In Stefano Boeri's words: "The opening of the Museo del Design Italiano is the first stage of a broader long-term project. One aim is to expand the Triennale collection by means of targeted acquisition policies and to enter into new partnerships with archives, companies, schools, universities, and museums. Another is to start thinking about expanding the spaces of Triennale in order to give adequate room to the great history of Italian design and to make the institution an important international center devoted to this discipline."

The expansion project will involve a call for applications for an international design competition in two stages, which will be launched by May 2019. The extension will include new exhibition spaces where the entire collection can be put on display simultaniously, as well as areas for public services and for reorganising the archives, with a total area of 6,000 square meters.

The permanent collection is located in the curved space on the ground floor of the Palazzo dell'Arte, a space of about 1,300 square meters. The 200 objects currently on display, selected from the Triennale’s permanent collection of over 1,600 pieces, tell the story of thirty years of radical experimentation in which new materials, new techniques and new aesthetic codes revolutionised the established order within the domestic sphere and beyond. The museum spans from 1946 to 1981, one of the periods of greatest influence of Italian designers, from the postwar boom years of the 1950s, through to the early ‘80s, when the arrival of fresh, exuberant currents such as Memphis spelled the beginning of a new era of heightened internationalism in design production, in Italy and elsewhere.
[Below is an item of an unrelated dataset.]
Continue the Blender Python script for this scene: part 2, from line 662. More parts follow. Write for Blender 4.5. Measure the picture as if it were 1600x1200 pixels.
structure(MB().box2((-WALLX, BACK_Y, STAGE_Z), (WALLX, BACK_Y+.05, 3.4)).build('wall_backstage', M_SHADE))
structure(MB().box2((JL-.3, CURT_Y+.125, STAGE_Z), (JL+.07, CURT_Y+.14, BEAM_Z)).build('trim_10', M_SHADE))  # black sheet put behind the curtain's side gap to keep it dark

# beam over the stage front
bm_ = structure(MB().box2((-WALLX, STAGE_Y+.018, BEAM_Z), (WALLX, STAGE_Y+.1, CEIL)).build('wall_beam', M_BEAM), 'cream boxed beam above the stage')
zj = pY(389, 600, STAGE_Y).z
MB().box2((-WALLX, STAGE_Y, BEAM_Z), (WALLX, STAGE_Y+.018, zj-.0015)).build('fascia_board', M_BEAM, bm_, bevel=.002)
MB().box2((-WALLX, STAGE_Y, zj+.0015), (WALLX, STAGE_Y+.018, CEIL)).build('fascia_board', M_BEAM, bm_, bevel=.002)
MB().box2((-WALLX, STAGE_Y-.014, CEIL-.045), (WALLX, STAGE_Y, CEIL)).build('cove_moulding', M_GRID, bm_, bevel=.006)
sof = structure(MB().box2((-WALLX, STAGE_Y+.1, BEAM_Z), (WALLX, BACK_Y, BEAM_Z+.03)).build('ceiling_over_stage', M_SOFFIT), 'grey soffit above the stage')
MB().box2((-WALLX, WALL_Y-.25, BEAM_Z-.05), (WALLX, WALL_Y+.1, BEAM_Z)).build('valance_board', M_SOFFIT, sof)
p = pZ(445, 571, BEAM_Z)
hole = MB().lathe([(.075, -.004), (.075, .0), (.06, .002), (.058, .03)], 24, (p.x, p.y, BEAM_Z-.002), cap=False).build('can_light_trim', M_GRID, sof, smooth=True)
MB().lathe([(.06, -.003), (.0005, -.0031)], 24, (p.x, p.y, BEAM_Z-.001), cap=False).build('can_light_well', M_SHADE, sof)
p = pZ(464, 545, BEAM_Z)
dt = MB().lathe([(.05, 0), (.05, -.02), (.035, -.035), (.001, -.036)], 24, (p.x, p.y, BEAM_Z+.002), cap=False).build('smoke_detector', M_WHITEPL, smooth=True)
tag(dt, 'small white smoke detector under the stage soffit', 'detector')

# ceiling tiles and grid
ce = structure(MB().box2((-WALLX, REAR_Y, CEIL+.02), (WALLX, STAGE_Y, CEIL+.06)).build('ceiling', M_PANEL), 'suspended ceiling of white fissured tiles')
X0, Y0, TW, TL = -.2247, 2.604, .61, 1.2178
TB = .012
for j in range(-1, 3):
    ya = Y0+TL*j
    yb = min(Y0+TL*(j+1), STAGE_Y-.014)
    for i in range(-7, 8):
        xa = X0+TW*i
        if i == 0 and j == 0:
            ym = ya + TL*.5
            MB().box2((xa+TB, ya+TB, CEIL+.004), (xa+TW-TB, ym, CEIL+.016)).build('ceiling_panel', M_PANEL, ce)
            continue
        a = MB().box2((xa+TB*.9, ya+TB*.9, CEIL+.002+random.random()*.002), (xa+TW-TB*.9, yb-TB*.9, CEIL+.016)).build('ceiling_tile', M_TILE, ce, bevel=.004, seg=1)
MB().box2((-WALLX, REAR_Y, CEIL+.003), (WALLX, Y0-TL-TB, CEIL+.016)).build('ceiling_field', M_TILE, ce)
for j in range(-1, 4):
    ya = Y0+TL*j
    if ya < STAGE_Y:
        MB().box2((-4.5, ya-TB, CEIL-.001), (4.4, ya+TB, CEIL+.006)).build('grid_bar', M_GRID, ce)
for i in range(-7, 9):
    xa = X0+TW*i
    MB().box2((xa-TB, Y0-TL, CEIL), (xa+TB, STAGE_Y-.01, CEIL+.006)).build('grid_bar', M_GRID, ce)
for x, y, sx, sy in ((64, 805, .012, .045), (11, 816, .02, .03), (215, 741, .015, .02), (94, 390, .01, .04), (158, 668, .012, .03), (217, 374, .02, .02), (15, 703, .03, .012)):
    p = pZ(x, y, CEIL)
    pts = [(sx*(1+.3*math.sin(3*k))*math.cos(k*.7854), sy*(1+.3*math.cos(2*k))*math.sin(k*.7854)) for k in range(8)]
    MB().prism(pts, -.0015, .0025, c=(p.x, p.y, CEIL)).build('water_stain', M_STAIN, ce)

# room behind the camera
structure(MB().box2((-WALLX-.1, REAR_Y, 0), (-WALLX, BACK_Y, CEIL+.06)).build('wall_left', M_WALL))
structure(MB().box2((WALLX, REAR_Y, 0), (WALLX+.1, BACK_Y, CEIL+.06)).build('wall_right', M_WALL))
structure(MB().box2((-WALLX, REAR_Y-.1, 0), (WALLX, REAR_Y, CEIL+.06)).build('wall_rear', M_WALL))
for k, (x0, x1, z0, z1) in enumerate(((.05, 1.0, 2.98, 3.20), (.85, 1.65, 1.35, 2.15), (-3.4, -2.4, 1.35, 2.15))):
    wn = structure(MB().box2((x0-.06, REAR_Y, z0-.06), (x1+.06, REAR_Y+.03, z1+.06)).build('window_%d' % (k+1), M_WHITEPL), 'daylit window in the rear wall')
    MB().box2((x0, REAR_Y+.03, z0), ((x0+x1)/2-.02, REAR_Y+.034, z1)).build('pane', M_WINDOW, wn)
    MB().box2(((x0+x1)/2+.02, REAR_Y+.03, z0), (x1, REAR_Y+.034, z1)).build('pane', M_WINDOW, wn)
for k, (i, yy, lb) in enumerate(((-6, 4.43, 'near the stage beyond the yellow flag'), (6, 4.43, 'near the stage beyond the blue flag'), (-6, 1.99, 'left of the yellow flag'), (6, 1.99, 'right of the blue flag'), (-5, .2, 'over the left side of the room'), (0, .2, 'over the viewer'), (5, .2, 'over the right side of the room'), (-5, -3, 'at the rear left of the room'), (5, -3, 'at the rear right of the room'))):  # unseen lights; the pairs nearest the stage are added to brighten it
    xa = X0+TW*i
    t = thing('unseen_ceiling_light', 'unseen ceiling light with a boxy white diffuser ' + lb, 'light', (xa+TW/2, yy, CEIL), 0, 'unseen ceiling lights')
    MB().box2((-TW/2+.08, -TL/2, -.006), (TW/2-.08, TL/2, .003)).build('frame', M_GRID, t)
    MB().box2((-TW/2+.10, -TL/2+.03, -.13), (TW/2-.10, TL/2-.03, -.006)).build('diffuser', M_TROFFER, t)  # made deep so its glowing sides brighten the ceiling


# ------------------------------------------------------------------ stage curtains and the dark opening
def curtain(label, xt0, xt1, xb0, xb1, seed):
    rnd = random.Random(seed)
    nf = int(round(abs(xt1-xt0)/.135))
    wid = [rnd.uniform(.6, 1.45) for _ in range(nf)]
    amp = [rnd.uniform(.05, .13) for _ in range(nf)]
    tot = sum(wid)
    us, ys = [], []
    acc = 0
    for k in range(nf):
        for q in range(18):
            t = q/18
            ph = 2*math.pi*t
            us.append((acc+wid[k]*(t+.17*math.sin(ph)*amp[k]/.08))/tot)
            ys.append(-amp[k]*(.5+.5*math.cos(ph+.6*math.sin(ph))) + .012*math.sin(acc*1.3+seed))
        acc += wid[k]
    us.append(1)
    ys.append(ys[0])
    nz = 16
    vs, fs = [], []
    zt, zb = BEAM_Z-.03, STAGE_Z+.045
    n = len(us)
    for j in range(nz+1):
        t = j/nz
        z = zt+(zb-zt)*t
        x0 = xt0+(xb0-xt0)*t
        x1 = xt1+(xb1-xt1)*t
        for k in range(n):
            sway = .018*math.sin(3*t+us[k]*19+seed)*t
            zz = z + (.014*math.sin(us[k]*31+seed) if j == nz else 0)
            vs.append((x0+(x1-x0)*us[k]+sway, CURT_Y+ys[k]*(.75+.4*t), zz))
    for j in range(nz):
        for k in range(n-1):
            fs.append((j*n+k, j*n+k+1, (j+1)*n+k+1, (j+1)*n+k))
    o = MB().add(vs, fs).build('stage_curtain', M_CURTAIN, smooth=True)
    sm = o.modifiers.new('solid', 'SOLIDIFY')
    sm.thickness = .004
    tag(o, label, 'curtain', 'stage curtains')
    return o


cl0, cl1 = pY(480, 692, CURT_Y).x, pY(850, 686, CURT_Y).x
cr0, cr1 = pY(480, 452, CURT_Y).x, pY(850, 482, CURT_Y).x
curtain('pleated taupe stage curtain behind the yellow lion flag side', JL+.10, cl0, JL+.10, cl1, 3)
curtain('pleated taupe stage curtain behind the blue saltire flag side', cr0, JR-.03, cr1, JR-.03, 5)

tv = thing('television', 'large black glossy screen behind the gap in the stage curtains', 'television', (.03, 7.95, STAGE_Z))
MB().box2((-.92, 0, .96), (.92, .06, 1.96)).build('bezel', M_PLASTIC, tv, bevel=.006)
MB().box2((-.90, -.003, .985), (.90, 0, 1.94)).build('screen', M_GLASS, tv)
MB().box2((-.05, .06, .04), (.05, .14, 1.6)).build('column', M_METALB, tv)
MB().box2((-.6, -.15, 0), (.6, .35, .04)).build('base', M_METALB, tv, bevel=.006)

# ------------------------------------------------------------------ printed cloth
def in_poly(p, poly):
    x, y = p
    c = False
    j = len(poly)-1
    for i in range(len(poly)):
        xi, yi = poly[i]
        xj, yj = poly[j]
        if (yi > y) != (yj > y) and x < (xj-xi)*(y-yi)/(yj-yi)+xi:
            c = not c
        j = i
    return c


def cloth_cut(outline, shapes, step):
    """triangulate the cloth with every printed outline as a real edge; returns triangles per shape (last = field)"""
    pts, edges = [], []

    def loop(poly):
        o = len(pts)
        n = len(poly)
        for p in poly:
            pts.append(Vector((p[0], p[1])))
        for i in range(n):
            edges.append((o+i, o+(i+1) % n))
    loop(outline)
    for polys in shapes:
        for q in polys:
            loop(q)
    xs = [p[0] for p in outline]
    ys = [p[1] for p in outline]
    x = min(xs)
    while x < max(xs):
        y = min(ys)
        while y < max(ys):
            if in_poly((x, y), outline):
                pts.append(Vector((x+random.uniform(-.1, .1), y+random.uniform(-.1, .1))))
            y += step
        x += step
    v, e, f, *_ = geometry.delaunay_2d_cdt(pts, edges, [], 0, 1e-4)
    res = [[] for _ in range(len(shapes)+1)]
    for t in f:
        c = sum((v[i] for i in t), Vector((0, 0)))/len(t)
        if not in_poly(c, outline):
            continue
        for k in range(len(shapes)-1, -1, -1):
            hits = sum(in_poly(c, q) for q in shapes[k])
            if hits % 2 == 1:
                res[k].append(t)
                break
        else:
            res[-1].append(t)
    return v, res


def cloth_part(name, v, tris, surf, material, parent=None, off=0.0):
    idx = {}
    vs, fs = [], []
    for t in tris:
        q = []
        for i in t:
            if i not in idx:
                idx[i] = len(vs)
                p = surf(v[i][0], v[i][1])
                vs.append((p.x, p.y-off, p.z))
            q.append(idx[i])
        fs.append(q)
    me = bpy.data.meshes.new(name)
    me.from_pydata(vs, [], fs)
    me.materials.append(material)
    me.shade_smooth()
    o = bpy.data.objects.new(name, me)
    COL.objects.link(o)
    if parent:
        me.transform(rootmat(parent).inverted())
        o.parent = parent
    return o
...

The objects are in chronological order, with corresponding information about the history of each one and the context in which it was designed, with many previously unexhibited materials from the Triennale Archives, including photographs, advertising campaigns, and original packagings. In some cases, items are shown together with the wooden models made by master model maker Giovanni Sacchi—on loan to Triennale Milano from Regione Lombardia—to illustrate the evolution of the design, from the study and development stage through to its creation and production.

"Even more than a place where the historical memory of Italian design is preserved and protected," says Joseph Grima, "the Museo del Design Italiano aspires to be a place of inspiration, in the most ancient sense of the word ‘museum.’ The most intense and influential forms of inspiration often do not come from inanimate objects but rather from the voices of those who created them, and from the stories behind apparently mundane details that led to decisions of fundamental importance for the history of design. With this in mind, we have decided to include the voices of some of those who created the works on show. They have been asked to explain, in a simple, direct manner, the cultural conditions to which each creation responded, and what it was that gave rise to their objects."

What is peculiar about these interviews is that they were all carried out over the phone, taking inspiration from the words of Vico Magistretti: “I like concept design, the kind which is so clear you do not need to draw it. I have passed on plenty of my projects over the phone.” To give visitors greater information about the context in which the works were created, a timeline runs along the walls of the curve, illustrating historic, political, cultural, and social events in Italy and around the world.

This initial phase of the Museo del Design Italiano is an important starting point for the creation of a project that intends to strengthen and consolidate the role of Milan as the global capital of industrial design.